Master Class Consumer Insights by European Institute for Brand Management (EURIB)

Presented by Pamela Pauwels, Director of Insight Management at Philips Lightning.

Insights are hot…

The session started with an attempt to define insights:  a number of interesting definitions came up during the discussion.  Pamela interpretation looks as follows:  “The ability to transform consumer  and market data into clear, recognizable consumer needs that can form the basis for new business  initiatives”. 

An introductory illustration of the process of looking for insights is when you give a present to someone of your relatives or friends:  to succeed your gift, you  need to know the receiver quite well and have a good idea of his/her field of interests, leisures, life style and personal situation.  A gift voucher is of course the easy way out, but does not necessarily meet the need of being personal and original. Let’s be honest, we all like to give the most original (read differentiating) and preferred present …

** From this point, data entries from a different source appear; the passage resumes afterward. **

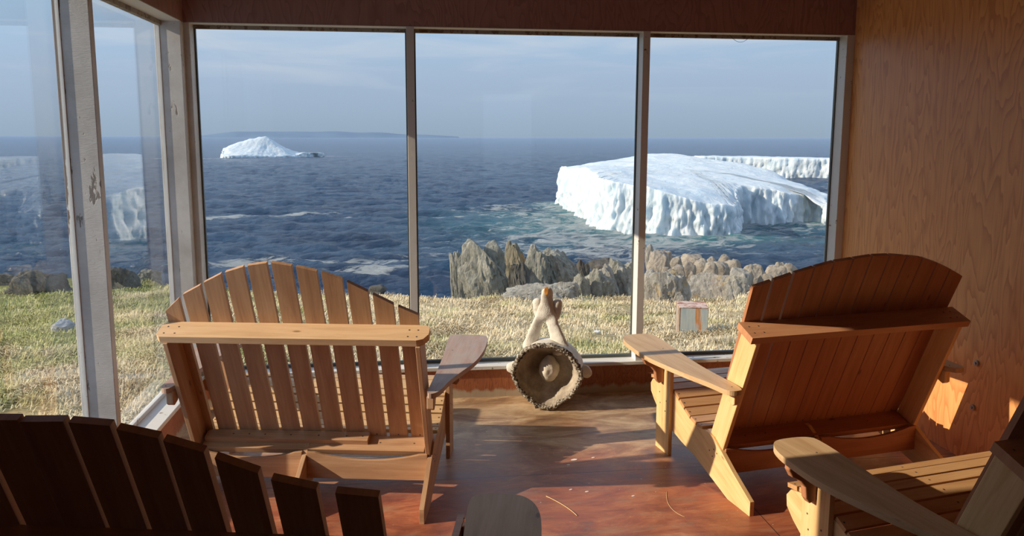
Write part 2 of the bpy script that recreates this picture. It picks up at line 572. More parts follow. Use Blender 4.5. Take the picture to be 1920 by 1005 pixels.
# ------------------------------------------------------------------ mesh helpers
class MB:
    def __init__(self):
        self.v, self.f, self.uv, self.mi = [], [], [], []

    def face(self, idx, uvs, mi=0):
        self.f.append(idx)
        self.uv.extend(uvs)
        self.mi.append(mi)

    def prism(self, outline, t, fr, grain=(1, 0), mi=0, t0=0.0):
        """outline in the (a, b) plane of frame fr = (origin, a, b, c), thick from t0 to t0+t along c"""
        o, a, b, c = [Vector(q) for q in fr]
        area = sum(outline[i][0] * outline[(i + 1) % len(outline)][1] - outline[(i + 1) % len(outline)][0] * outline[i][1] for i in range(len(outline)))
        right = a.cross(b).dot(c) > 0
        pts = list(outline)
        if (area > 0) != right:
            pts.reverse()
        n0 = len(self.v)
        n = len(pts)
        ru, rv = random.uniform(0, 20), random.uniform(0, 20)
        gx, gy = grain
        U = [p[0] * gx + p[1] * gy + ru for p in pts]
        V = [p[0] * gy - p[1] * gx + rv for p in pts]
        for k in (0, 1):
            for p in pts:
                self.v.append(o + a * p[0] + b * p[1] + c * (t0 + t * k))
        self.face([n0 + n + i for i in range(n)], [(U[i], V[i]) for i in range(n)], mi)
        self.face([n0 + i for i in reversed(range(n))], [(U[i], V[i] + 5) for i in reversed(range(n))], mi)
        for i in range(n):
            j = (i + 1) % n
            w = V[i] + 9
            dx = math.hypot(pts[j][0] - pts[i][0], pts[j][1] - pts[i][1])
            along = abs(U[j] - U[i]) > 0.5 * dx
            if along:
                q = [(U[i], w), (U[j], w), (U[j], w + t), (U[i], w + t)]
            else:
                q = [(U[i], V[i]), (U[i] + 0.01, V[j]), (U[i] + 0.01 + t * .3, V[j]), (U[i] + t * .3, V[i])]
            self.face([n0 + i, n0 + j, n0 + n + j, n0 + n + i], q, mi)

    def box(self, lo, hi, mi=0):
        L, H = Vector(lo), Vector(hi)
        d = H - L
        ax = max(range(3), key=lambda i: d[i])
        E3 = [Vector((1, 0, 0)), Vector((0, 1, 0)), Vector((0, 0, 1))]
        o = [i for i in range(3) if i != ax]
        a, b, c = E3[ax], E3[o[0]], E3[o[1]]
        da, db, dc = d[ax], d[o[0]], d[o[1]]
        self.prism([(0, 0), (da, 0), (da, db), (0, db)], dc, (L, a, b, c), (1, 0), mi)

    def disc(self, o, n, r, h=0.0012, mi=1, seg=8):
        n = Vector(n).normalized()
        a = n.orthogonal().normalized()
        b = n.cross(a)
        self.prism([(r * math.cos(6.2832 * i / seg), r * math.sin(6.2832 * i / seg)) for i in range(seg)], h, (o, a, b, n), (1, 0), mi)

    def build(self, name, mats, parent=None, bevel=0.0, seg=2, smooth=False):
        me = bpy.data.meshes.new(name)
        me.from_pydata([tuple(v) for v in self.v], [], self.f)
        uvl = me.uv_layers.new(name='UVMap')
        uvl.data.foreach_set('uv', np.array(self.uv, dtype=np.float32).ravel())
        if not isinstance(mats, (list, tuple)):
            mats = [mats]
        for m in mats:
            me.materials.append(m)
        me.polygons.foreach_set('material_index', self.mi)
        if smooth:
            me.polygons.foreach_set('use_smooth', [True] * len(self.f))
        me.update()
        o = bpy.data.objects.new(name, me)
        COL.objects.link(o)
        if parent:
            o.parent = parent
        if bevel:
            md = o.modifiers.new('bevel', 'BEVEL')
            md.width = bevel
            md.segments = seg
            md.limit_method = 'ANGLE'
            md.angle_limit = R(40)
        return o


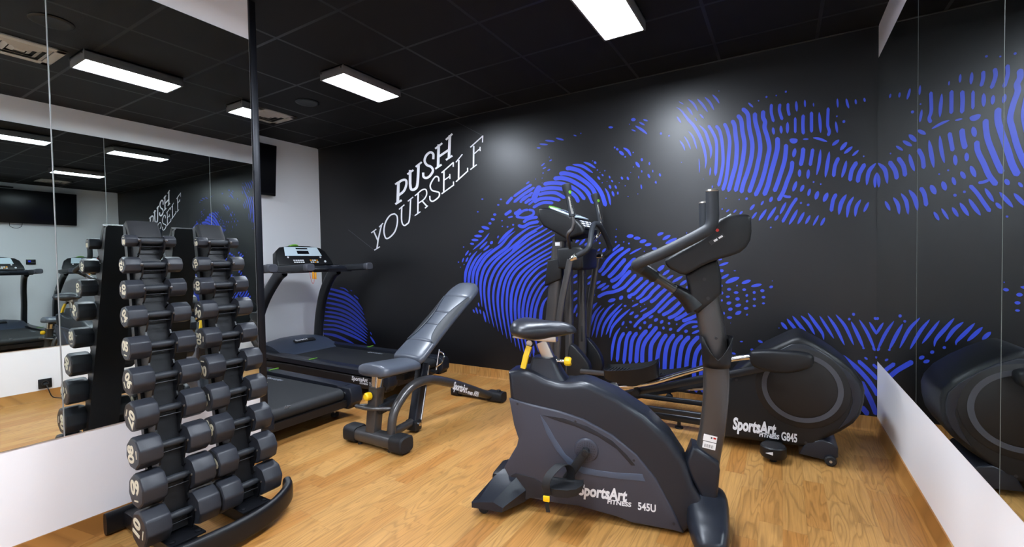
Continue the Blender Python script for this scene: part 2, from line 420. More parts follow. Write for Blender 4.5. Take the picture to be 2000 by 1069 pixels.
tile('''605 105 585 200|46;870 118 855 260 828 385|38;962 140 940 280 918 410|44;1140 235 1120 320 1090 412|42;
1447 262 1375 350 1350 492|48;1458 360 1440 430 1437 518|40;1268 125 1200 185|28;1320 190|20;652 325 648 405|40;745 325 735 425|40;
620 450 580 558|42;695 487 660 560|40;762 527 738 605|36;845 553 815 642|48;945 570 900 665|52;797 458|22;872 480|20;
1140 588 1085 680 1060 800|50;1215 612 1165 700 1145 830|42;1290 642 1245 720 1230 820|42;1372 668 1320 772|36;
510 668 445 795|34;430 805 390 862|32;630 745 590 820 540 903|38;700 772 630 898|38;762 805 712 897|34;850 805 790 915|28;915 830 870 915|34;
405 717 310 860|36;305 742 225 860|36;205 775 150 840|24;180 692 132 752|32;275 655 247 700|26;365 612 340 667|38;97 632|34;20 640|16;665 677|28;740 697|34;350 933|22;50 765 25 795|22''', 1440, 270, S3)
tile('''15 135 50 128|20;20 190 112 160|26;28 240 65 237|34;40 315 115 272|30;82 355 150 325 213 302|46;235 358 322 330|36;325 387 427 368|32;
97 415 137 415|30;160 446 206 446|28;242 418 278 418|28;340 445 370 445|30;412 428 452 428|32;497 396 534 388|28;527 335|12;86 488 124 482|24;175 506 217 506|38;
285 473|30;342 508 372 508|28;425 490 462 490|28;92 550 138 540|34;175 574 230 560|34;287 528|28;340 572 372 572|24;428 548 458 548|20;107 608 150 600|34;
256 599 300 593|30;175 652 233 625|38;95 683 145 683|30;287 656|24;160 238 182 238|10;192 380|18;48 370 48 392|18;50 435 50 465|26;48 508 48 532|20;66 628 72 655|18;
130 735|8;590 782|12;610 728 668 795|34;665 695 715 755 770 820|34;718 668 790 760 845 830 850 862|34;798 665 870 740 930 845|34;
865 640 930 730 1000 830 1015 895|36;975 668 1040 770 1112 882|30;1052 665 1130 780 1212 945|34;1130 655 1220 770 1300 945|34;
1275 722 1330 830 1395 975|38;1352 703 1430 830 1505 1000|34;1447 725 1522 850|30;1288 640 1308 664|32;1257 685 1257 710|28;1492 682 1515 702|28;
700 840 757 857|14;925 885 948 902|26;1015 935 1045 955|30;1092 990 1135 1018|34;1050 1020 1100 1045|32;218 910 248 912|14;390 902 436 920|26;318 985 350 992|26;138 1018 180 1030|22;415 968|10;600 898 650 905|18''', 1400, 480, 4.859)
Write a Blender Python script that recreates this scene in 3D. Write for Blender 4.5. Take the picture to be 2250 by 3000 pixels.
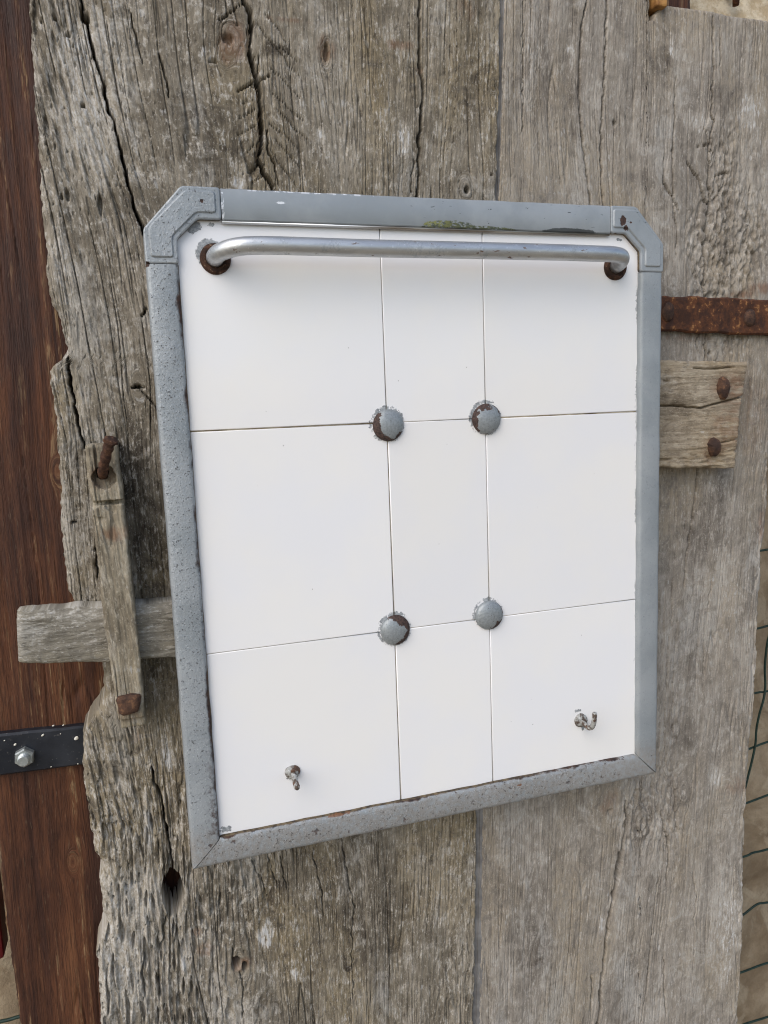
import bpy, bmesh, math, random
import numpy as np
from mathutils import Vector, Matrix

scene = bpy.context.scene
for o in list(bpy.data.objects):
    bpy.data.objects.remove(o)
COL = scene.collection
R = math.radians

# ------------------------------------------------------------------ camera
cd = bpy.data.cameras.new('camera')
cam = bpy.data.objects.new('camera', cd)
COL.objects.link(cam)
cam.matrix_world = Matrix(((0.952945, 0.076956, -0.293214, -0.200708),
                           (-0.300761, 0.118965, -0.946251, -0.514664),
                           (-0.037938, 0.989912, 0.136512, 1.386207),
                           (0, 0, 0, 1)))
cd.sensor_fit = 'VERTICAL'
cd.sensor_height = 36.0
cd.lens = 27.0
cd.clip_start = 0.01
cd.clip_end = 500
cd.dof.use_dof = True
cd.dof.focus_distance = 0.62
cd.dof.aperture_fstop = 32
scene.camera = cam
scene.cycles.filter_width = 1.1

# ------------------------------------------------------------------ light
SUN_DIR = Vector((-0.62, -0.55, 0.72)).normalized()      # towards the bright part of the sky
world = bpy.data.worlds.new('World')
scene.world = world
world.use_nodes = True
wn = world.node_tree
sky = wn.nodes.new('ShaderNodeTexSky')
sky.sky_type = 'NISHITA'
sky.sun_disc = False
sky.sun_elevation = math.asin(SUN_DIR.z)
sky.sun_rotation = math.atan2(SUN_DIR.x, SUN_DIR.y)
sky.air_density = 1.0
sky.dust_density = 2.0
sky.ozone_density = 1.0
bg = wn.nodes['Background']
wn.links.new(sky.outputs[0], bg.inputs[0])
bg.inputs[1].default_value = 0.13
sd = bpy.data.lights.new('sun', 'SUN')
sd.energy = 1.15
sd.angle = R(60)
sd.color = (1.0, 0.985, 0.96)
sun = bpy.data.objects.new('sun', sd)
COL.objects.link(sun)
sun.rotation_euler = SUN_DIR.to_track_quat('Z', 'Y').to_euler()
sun.location = (-2, -2, 4)
vs = scene.view_settings
vs.view_transform = 'Standard'
vs.look = 'None'
vs.gamma = 1.0
vs.use_curve_mapping = False
vs.exposure = 0.50

# ------------------------------------------------------------------ measured outlines (metres, x and z in the wall plane)
LEFT_EDGE = [(-0.2447,1.6835),(-0.2466,1.6438),(-0.2473,1.6304),(-0.248,1.6169),(-0.2488,1.5966),(-0.2494,1.576),(-0.2491,1.5622),(-0.2503,1.5341),(-0.2507,1.5114),(-0.2509,1.4904),(-0.2519,1.4774),(-0.251,1.4628),(-0.2473,1.4563),(-0.2449,1.4421),(-0.2429,1.4326),(-0.2447,1.4293),(-0.2478,1.426),(-0.2515,1.4222),(-0.2553,1.4178),(-0.2549,1.4034),(-0.2541,1.3866),(-0.2541,1.3713),(-0.2553,1.3482),(-0.2565,1.3239),(-0.2575,1.3002),(-0.2579,1.2794),(-0.2559,1.2679),(-0.2533,1.2575),(-0.2451,1.2375),(-0.2393,1.2163),(-0.2392,1.1995),(-0.239,1.1909),(-0.2453,1.1817),(-0.2528,1.1727),(-0.256,1.1664),(-0.2584,1.1418),(-0.2579,1.1191),(-0.257,1.0978),(-0.2557,1.0762),(-0.2513,1.0644),(-0.2544,1.0543),(-0.2544,1.0344),(-0.2527,1.0167),(-0.2573,1.0075),(-0.2613,0.9938),(-0.2613,0.9714),(-0.263,0.9424),(-0.268,0.8635)]
SEAM_A = [(0.0788,1.7264),(0.0764,1.6793),(0.0741,1.615),(0.0691,1.5386),(0.0427,1.0471),(0.0397,0.9701),(0.0343,0.8523),(0.0305,0.7681)]
SEAM_B = [(0.0818,1.7268),(0.0798,1.6796),(0.0771,1.6152),(0.0726,1.5388),(0.0482,1.046),(0.0456,0.9686),(0.0404,0.8505),(0.0362,0.7662)]
RIGHT_EDGE = [(0.3472,1.7444),(0.3435,1.484),(0.3391,1.3637),(0.3361,1.2676),(0.3314,1.2385),(0.3326,1.2068),(0.3306,1.1886),(0.3297,1.1703),(0.3302,1.1409),(0.3294,1.1172),(0.3281,1.0948),(0.326,1.0696),(0.3248,1.0501),(0.3234,1.0113),(0.3211,0.9807),(0.3222,0.9477),(0.3212,0.9118),(0.3218,0.875),(0.3214,0.834),(0.3199,0.7922),(0.3191,0.766),(0.3178,0.695)]
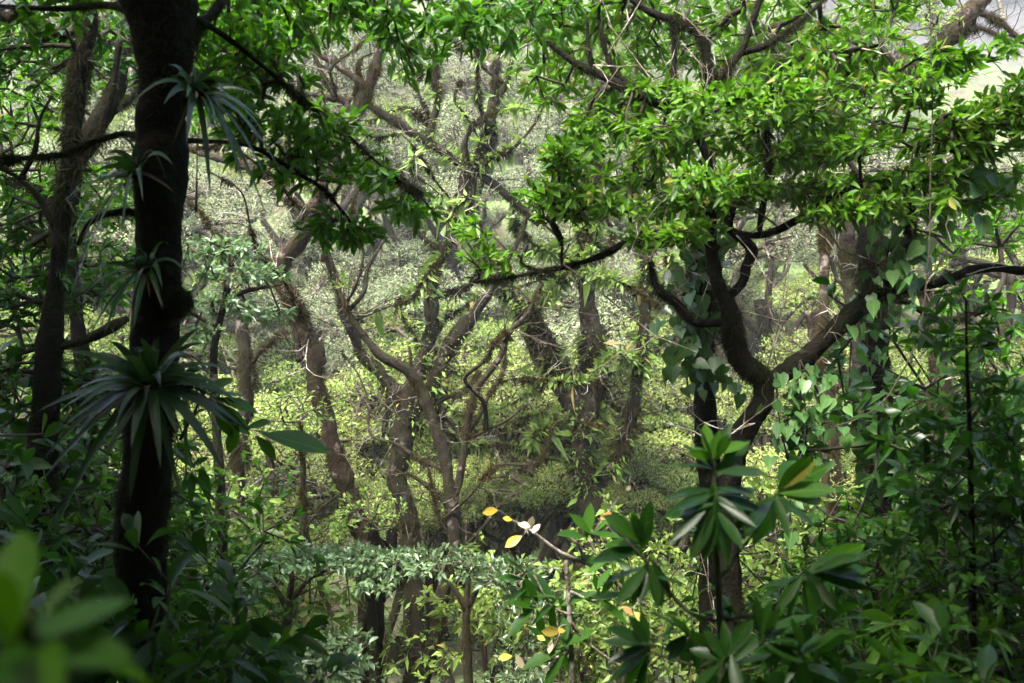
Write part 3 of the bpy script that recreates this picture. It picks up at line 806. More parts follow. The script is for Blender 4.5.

The popularity of insights is due to a number of reasons:  failure of the majority of innovations, lack of differentiation between products and an ever increasing empowered and informed consumer.  At the end of the handout, a Harvard Business Review article of John T. Gourville about “eager sellers and stony buyers” nicely describes the process of new product adaption.  According to this article the mismatch between what innovators believe consumers want and what consumer truly desire is of 1 to 9.  A huge challenge in other words since a successful innovation should aim for outperforming the actual standard by 10.  A good innovation or communication typically starts with a good insight build on a deep understanding of your the end consumer…

Insighting as a verb…

The process of looking for insights is built on 3 pillars: collection of data/information, analyses and the person. The latter are probably the most vital in the process whereas the sheer collection or possession of data is becoming less and less valuable. The importance of an interdisciplinary team is underlined. A mixture of project members not only leads to better insights as a result of multiple angles, but also lays the groundwork for a common sharing and understanding throughout the organization.  With regard to the analyses, Pamela mentions that it takes a lot of transpiration before you actually come to inspiration. It is most of the time an iterative process that takes time to evolve. There should also be sufficient openness to challenge existing knowledge and views.

A good insight should always be looked at with a focus on the target group and the context of use.  A simple illustration:  the preference for either an apple or an orange will vary if you are at home or in a traffic jam in your car…

A good insight should be SCAM: Surprising, Credible, Actionable and Measurable. Moreover, it should trigger a sparkle both with the consumer and your internal team.

A 360° insight sources to overcome the insight paradox

In the era of the video recorders, consumers probably could have come up with the idea of fast rewind themselves but would have been visionary to think of DVD or even Blu-ray.  Even more back in time, consumers would have asked for a quicker horse and never have thought of an automobile.  ‘Post-it’ has never been tested by the consumer…and yet quite successful.

The key challenge is that consumers often cannot tell us what they want so we need to go beyond the traditional surveys. In this context, Pamela refers to a multitude of sources that can be used to fuel the insighting process : observation (life or internet), fringe consumers, semiotics, trends, experts, competitive landscaping, retail visits, emerging passions, global category trawl, R&D treasure hunt and last but not least the academic sources that are sometimes completely overlooked in business life according to Paula’s experience.  At Philips Lightning they have been experimenting in a successful way with new online approaches such as bulletin boards, communities and online discussion groups to further enhance the outside-in thinking. A major achievement in a multinational company that used to be highly technology driven in the past.

A McKinsey research is referred to in this context revealing that high performing companies actually use newer approaches than non-high performers and are increasingly looking at ways – and building capabilities – to link this hard and soft data sets together to generate insights.

At InSites Consulting, we fully embrace this 360° approach and have been heavily investing since more than 2 years with our R&D team in what we call ‘fusion’ research:  in more and more of our current projects, we merge both qualitative and quantitative research methodologies, both offline and online. We believe that fusion research will help our customers to better connect with their consumers enabling them to solve a part of the ever evolving insight paradox.

The last part of the session was formed by a number of interesting illustrations of successes and failures ,both from Pamela’s FMCG and consumer electronics background,  explained by the understanding or lack of consumer insight.  An inspiring and illustrative session in my view that was definitely worth the visit.